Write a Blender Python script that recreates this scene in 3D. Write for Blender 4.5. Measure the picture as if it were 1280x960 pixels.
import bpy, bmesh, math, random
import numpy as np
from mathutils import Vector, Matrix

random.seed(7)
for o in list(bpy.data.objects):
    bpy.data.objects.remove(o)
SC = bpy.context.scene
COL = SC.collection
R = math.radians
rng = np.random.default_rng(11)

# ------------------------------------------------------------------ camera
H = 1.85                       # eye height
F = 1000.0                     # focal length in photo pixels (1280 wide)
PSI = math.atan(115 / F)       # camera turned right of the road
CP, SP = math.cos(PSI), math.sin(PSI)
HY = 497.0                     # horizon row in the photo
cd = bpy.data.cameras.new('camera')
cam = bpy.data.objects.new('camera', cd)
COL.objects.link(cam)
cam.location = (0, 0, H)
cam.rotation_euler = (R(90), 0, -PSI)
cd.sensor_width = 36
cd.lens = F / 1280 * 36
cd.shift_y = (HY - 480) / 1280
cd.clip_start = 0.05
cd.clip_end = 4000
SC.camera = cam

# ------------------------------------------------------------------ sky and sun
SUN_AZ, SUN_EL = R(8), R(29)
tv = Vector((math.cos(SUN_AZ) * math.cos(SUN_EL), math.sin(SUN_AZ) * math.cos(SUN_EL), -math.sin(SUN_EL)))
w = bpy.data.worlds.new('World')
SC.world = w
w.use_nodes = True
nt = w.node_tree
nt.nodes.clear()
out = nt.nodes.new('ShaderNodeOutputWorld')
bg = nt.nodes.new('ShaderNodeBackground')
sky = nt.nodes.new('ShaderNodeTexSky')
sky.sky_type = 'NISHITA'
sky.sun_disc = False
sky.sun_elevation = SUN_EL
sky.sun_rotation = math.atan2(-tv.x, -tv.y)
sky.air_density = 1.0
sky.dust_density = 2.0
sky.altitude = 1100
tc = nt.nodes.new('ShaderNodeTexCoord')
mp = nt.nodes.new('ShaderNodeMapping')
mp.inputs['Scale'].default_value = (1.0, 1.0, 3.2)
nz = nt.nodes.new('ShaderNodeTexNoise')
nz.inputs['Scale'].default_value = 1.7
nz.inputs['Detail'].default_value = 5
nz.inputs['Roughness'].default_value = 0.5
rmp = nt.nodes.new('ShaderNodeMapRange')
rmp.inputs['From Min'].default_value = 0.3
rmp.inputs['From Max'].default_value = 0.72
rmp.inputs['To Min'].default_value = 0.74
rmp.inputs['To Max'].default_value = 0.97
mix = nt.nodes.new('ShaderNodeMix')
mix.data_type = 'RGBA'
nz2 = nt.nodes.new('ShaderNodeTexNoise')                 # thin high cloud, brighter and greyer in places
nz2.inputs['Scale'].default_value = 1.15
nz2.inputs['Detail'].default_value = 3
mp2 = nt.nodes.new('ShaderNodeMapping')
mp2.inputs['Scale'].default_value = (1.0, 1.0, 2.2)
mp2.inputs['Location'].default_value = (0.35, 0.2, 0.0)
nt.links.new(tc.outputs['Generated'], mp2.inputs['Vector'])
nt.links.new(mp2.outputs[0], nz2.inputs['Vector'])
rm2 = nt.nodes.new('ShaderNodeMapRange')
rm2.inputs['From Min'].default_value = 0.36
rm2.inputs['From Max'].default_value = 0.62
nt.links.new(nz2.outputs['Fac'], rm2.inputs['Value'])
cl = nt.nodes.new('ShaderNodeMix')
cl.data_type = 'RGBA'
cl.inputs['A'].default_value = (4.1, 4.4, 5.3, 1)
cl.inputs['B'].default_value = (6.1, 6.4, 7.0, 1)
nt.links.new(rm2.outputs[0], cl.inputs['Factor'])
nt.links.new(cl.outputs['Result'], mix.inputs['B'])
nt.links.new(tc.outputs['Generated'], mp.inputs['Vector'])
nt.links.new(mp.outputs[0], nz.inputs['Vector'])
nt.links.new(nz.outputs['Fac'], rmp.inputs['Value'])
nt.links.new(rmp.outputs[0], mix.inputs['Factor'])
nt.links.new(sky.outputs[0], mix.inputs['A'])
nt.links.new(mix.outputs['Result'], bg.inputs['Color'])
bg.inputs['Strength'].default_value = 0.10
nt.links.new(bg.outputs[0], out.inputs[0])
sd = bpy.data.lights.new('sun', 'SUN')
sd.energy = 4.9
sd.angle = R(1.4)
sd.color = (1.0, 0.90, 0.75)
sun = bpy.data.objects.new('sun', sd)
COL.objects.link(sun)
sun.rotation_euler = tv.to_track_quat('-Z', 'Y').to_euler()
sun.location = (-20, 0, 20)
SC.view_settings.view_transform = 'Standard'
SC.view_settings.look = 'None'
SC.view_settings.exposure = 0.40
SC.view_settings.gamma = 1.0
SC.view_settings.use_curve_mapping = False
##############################
What the exercise asks
Quote the listing in full, please, keeping every line exact.

Finished answer
Write a Blender Python script that recreates this scene in 3D. Write for Blender 4.5. Measure the picture as if it were 1280x960 pixels.
import bpy, bmesh, math, random
import numpy as np
from mathutils import Vector, Matrix

random.seed(7)
for o in list(bpy.data.objects):
    bpy.data.objects.remove(o)
SC = bpy.context.scene
COL = SC.collection
R = math.radians
rng = np.random.default_rng(11)

# ------------------------------------------------------------------ camera
H = 1.85                       # eye height
F = 1000.0                     # focal length in photo pixels (1280 wide)
PSI = math.atan(115 / F)       # camera turned right of the road
CP, SP = math.cos(PSI), math.sin(PSI)
HY = 497.0                     # horizon row in the photo
cd = bpy.data.cameras.new('camera')
cam = bpy.data.objects.new('camera', cd)
COL.objects.link(cam)
cam.location = (0, 0, H)
cam.rotation_euler = (R(90), 0, -PSI)
cd.sensor_width = 36
cd.lens = F / 1280 * 36
cd.shift_y = (HY - 480) / 1280
cd.clip_start = 0.05
cd.clip_end = 4000
SC.camera = cam

# ------------------------------------------------------------------ sky and sun
SUN_AZ, SUN_EL = R(8), R(29)
tv = Vector((math.cos(SUN_AZ) * math.cos(SUN_EL), math.sin(SUN_AZ) * math.cos(SUN_EL), -math.sin(SUN_EL)))
w = bpy.data.worlds.new('World')
SC.world = w
w.use_nodes = True
nt = w.node_tree
nt.nodes.clear()
out = nt.nodes.new('ShaderNodeOutputWorld')
bg = nt.nodes.new('ShaderNodeBackground')
sky = nt.nodes.new('ShaderNodeTexSky')
sky.sky_type = 'NISHITA'
sky.sun_disc = False
sky.sun_elevation = SUN_EL
sky.sun_rotation = math.atan2(-tv.x, -tv.y)
sky.air_density = 1.0
sky.dust_density = 2.0
sky.altitude = 1100
tc = nt.nodes.new('ShaderNodeTexCoord')
mp = nt.nodes.new('ShaderNodeMapping')
mp.inputs['Scale'].default_value = (1.0, 1.0, 3.2)
nz = nt.nodes.new('ShaderNodeTexNoise')
nz.inputs['Scale'].default_value = 1.7
nz.inputs['Detail'].default_value = 5
nz.inputs['Roughness'].default_value = 0.5
rmp = nt.nodes.new('ShaderNodeMapRange')
rmp.inputs['From Min'].default_value = 0.3
rmp.inputs['From Max'].default_value = 0.72
rmp.inputs['To Min'].default_value = 0.74
rmp.inputs['To Max'].default_value = 0.97
mix = nt.nodes.new('ShaderNodeMix')
mix.data_type = 'RGBA'
nz2 = nt.nodes.new('ShaderNodeTexNoise')                 # thin high cloud, brighter and greyer in places
nz2.inputs['Scale'].default_value = 1.15
nz2.inputs['Detail'].default_value = 3
mp2 = nt.nodes.new('ShaderNodeMapping')
mp2.inputs['Scale'].default_value = (1.0, 1.0, 2.2)
mp2.inputs['Location'].default_value = (0.35, 0.2, 0.0)
nt.links.new(tc.outputs['Generated'], mp2.inputs['Vector'])
nt.links.new(mp2.outputs[0], nz2.inputs['Vector'])
rm2 = nt.nodes.new('ShaderNodeMapRange')
rm2.inputs['From Min'].default_value = 0.36
rm2.inputs['From Max'].default_value = 0.62
nt.links.new(nz2.outputs['Fac'], rm2.inputs['Value'])
cl = nt.nodes.new('ShaderNodeMix')
cl.data_type = 'RGBA'
cl.inputs['A'].default_value = (4.1, 4.4, 5.3, 1)
cl.inputs['B'].default_value = (6.1, 6.4, 7.0, 1)
nt.links.new(rm2.outputs[0], cl.inputs['Factor'])
nt.links.new(cl.outputs['Result'], mix.inputs['B'])
nt.links.new(tc.outputs['Generated'], mp.inputs['Vector'])
nt.links.new(mp.outputs[0], nz.inputs['Vector'])
nt.links.new(nz.outputs['Fac'], rmp.inputs['Value'])
nt.links.new(rmp.outputs[0], mix.inputs['Factor'])
nt.links.new(sky.outputs[0], mix.inputs['A'])
nt.links.new(mix.outputs['Result'], bg.inputs['Color'])
bg.inputs['Strength'].default_value = 0.10
nt.links.new(bg.outputs[0], out.inputs[0])
sd = bpy.data.lights.new('sun', 'SUN')
sd.energy = 4.9
sd.angle = R(1.4)
sd.color = (1.0, 0.90, 0.75)
sun = bpy.data.objects.new('sun', sd)
COL.objects.link(sun)
sun.rotation_euler = tv.to_track_quat('-Z', 'Y').to_euler()
sun.location = (-20, 0, 20)
SC.view_settings.view_transform = 'Standard'
SC.view_settings.look = 'None'
SC.view_settings.exposure = 0.40
SC.view_settings.gamma = 1.0
SC.view_settings.use_curve_mapping = False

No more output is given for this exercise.